Na sua génese etimológica – e a coisa vem do grego – dramaturgia é o mesmo que dramatologia e, portanto, esse boémio das almas chamado dramaturgista está autorizado a honrar-se também com o título de dramatologista. Fica bem a alguém que anda nestas coisas da composição do texto dramático, ou noutras similares, ganhar o título de dramatologista e – não sendo um especialista da derme porque para isso precisaria de ser um dermatologista – um dramatologista há-de servir para alguma coisa neste mundo, já que no outro – naquele onde cada dia sobrevivem essas inefáveis criaturas a que damos o nome de personagens – ele presta serviço público, inventando biografias, acções e paisagens.
Mais ou menos, um dramaturgista é um científico do drama ou, simplesmente, um artista às voltas com o que podem fazer e dizer as tais inefáveis criaturas, e pode ser pensado também como uma máquina de iludir, e, por isto, ele devia ser chamado à responsabilidade. Jogar com o mundo – brincar à flor da pele ou ir fundo na humanidade até onde é ainda possível descobrir-lhe a matéria dos vícios e das virtudes – é uma irresponsabilidade que brada aos céus. Se fossem crianças ou gente destituída de boa razão, mas… dramaturgistas?! Em vez de andarem por aí nos textos e teatros em busca de utopias e risos, não seria melhor meterem a viola no saco e zarparem para os ventos da Patagónia? Talvez, sim, mas pela minha parte ainda prefiro trazer os pinguins do sul e deixá-los a cirandar por aqui. Certo é que os usurários deste mundo também têm as suas dramaturgias e estão bem armadilhadas: vamos com as boquinhas para o queijo e, zás!, ficamos entalados. É verdade. Governos, economias e finanças também têm as suas dramaturgias. Dantes tinham mais filosofias. Dantes, não havia bicho careto que não tivesse a sua filosofia. As empresas tinham as suas filosofias. Os talhos também eram filosóficos. E as imobiliárias… as imobiliárias guiavam-se por uma estratégia comercial qualquer e isso era uma filosofia. Até os clubes desportivos tinham filosofias. E as cervejarias, as casas de câmbio, os cabeleireiros, os museus, as agências de viagem.
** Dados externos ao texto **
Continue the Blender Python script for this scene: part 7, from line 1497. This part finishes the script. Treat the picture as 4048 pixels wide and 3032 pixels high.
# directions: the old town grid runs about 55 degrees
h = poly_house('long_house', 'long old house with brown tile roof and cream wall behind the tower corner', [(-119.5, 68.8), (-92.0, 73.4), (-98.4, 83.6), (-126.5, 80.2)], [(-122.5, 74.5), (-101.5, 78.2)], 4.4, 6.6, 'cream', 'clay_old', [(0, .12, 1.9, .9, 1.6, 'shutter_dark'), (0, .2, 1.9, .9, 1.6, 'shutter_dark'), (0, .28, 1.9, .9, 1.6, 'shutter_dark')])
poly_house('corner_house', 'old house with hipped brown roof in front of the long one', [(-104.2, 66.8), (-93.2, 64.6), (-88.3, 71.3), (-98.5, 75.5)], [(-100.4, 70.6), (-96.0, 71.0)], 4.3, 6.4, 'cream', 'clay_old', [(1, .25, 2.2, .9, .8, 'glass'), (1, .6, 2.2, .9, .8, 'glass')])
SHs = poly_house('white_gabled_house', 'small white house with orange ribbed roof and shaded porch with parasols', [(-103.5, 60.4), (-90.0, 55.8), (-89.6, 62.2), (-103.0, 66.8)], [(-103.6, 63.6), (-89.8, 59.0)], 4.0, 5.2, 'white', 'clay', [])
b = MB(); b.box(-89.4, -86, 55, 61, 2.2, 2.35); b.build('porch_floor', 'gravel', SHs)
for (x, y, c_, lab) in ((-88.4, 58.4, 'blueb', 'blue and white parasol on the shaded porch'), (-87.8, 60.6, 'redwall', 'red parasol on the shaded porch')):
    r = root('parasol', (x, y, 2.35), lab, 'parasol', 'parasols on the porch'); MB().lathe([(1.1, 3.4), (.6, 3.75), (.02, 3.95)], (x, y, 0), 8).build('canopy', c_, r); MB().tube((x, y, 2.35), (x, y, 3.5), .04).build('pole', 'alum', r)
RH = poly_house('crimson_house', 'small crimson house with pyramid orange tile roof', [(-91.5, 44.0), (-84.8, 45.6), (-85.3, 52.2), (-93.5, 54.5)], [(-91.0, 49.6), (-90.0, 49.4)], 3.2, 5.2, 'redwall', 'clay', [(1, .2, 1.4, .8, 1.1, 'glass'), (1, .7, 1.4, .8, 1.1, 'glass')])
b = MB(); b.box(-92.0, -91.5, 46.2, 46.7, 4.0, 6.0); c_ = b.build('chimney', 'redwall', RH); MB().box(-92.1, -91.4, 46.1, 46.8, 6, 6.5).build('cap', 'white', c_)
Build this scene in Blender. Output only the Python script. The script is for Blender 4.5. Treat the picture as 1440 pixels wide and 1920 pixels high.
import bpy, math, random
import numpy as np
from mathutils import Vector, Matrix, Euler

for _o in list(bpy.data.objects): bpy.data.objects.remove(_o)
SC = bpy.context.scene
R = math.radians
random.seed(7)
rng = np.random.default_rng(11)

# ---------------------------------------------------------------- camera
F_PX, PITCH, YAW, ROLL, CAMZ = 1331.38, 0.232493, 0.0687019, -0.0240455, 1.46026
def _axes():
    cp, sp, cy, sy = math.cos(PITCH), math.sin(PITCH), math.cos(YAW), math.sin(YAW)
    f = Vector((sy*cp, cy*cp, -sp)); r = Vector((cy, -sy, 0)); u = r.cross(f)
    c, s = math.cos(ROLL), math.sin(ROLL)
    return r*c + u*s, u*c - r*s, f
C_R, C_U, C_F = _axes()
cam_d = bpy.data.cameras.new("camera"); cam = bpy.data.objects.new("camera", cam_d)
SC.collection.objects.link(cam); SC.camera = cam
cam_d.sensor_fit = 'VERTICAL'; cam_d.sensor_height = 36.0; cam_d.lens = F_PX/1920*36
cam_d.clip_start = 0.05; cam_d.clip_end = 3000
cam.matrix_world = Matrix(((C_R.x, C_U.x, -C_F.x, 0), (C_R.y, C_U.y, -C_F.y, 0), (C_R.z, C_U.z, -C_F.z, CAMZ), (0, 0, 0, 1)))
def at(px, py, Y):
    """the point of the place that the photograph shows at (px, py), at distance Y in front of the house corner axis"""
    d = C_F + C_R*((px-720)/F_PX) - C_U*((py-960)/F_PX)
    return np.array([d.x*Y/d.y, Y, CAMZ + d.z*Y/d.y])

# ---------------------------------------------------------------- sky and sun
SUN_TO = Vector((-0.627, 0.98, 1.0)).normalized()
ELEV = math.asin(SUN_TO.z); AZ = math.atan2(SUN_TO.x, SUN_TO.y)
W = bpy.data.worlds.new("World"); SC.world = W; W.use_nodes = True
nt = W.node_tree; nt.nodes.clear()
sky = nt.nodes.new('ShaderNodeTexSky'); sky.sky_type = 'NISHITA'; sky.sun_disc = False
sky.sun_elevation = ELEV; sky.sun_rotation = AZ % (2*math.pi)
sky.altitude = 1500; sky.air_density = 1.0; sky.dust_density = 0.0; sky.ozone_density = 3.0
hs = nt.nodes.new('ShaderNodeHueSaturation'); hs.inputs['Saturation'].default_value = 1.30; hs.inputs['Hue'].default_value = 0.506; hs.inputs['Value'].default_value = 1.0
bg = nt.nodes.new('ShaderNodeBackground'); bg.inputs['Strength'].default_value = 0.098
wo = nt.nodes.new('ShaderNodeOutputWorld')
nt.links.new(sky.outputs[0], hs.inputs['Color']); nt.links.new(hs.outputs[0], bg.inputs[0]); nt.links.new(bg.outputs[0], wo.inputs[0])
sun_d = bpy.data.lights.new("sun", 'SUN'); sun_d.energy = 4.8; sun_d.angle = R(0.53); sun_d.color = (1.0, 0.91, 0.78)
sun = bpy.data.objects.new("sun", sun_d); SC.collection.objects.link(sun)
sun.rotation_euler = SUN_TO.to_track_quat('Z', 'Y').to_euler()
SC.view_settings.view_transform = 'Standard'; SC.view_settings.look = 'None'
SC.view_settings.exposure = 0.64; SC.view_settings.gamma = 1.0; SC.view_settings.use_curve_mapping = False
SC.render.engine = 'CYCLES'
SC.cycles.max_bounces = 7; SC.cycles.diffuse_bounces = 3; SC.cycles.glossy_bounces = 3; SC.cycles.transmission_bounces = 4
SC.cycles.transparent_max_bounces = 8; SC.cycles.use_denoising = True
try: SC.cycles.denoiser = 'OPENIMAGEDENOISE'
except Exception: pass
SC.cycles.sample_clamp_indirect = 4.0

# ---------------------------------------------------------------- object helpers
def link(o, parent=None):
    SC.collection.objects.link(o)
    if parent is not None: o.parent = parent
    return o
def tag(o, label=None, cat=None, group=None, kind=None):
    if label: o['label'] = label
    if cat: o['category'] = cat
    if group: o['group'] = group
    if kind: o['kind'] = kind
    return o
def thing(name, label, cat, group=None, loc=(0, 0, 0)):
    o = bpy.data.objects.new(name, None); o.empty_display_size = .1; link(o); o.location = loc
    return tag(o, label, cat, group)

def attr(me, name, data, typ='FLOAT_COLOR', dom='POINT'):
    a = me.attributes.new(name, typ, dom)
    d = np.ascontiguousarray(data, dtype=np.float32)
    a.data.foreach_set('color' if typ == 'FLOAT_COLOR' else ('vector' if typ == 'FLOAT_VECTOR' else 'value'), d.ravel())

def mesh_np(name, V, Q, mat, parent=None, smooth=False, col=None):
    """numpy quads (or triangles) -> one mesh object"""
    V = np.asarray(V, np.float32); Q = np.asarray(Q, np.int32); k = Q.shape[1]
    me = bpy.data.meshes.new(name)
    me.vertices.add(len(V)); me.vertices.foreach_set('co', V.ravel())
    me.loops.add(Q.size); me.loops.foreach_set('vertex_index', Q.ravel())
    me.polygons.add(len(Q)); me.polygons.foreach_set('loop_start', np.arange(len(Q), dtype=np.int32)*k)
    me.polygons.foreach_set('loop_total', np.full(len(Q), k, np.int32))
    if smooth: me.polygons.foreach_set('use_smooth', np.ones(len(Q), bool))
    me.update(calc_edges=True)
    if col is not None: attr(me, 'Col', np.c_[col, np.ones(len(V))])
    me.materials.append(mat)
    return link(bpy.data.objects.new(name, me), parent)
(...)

As actividades humanas continuam a gerar visões, mistério, ideias, sentimentos, crenças, intriga, conflito e sendo a dramaturgia uma arte capaz de bem pensar e escrever tudo isso é bem possível que, mais tarde ou mais cedo, entre na moda dos diálogos mundanos. E sempre os gregos lá atrás com a ruína iluminada de Epidauro.
Podemos contemplar o ecrã celeste e bloquear o espírito não despegando das nossas acções comuns ou, pelo contrário, deixar que ele respire um pouco mais além, desprendendo-se de lugares humanos, mas seja com que modalidade for, se pensarmos que a dramaturgia anda por aí, precisamos de sentir que a gravidade trabalha sobre as personagens e que, embora leves e só palpáveis através dos actores, a vidinha que vão levando depende sempre da vidinha que levamos nós e que para lhes entendermos os humores só mesmo procurando entender o que nos afecta também nas andanças que temos uns com os outros. É por isso que enquanto houver natureza humana haverá dramaturgia. É simples e bem achado. Boa invenção, a dos gregos antigos.
Escutemos a arte de inventar histórias com falas e acções humanas, mesmo que às vezes alguns seres sobrenaturais sejam convocados ao convívio humano, e sigamos na procissão das linguagens e enredos. É a dramaturgia a dar-se ares da sua graça.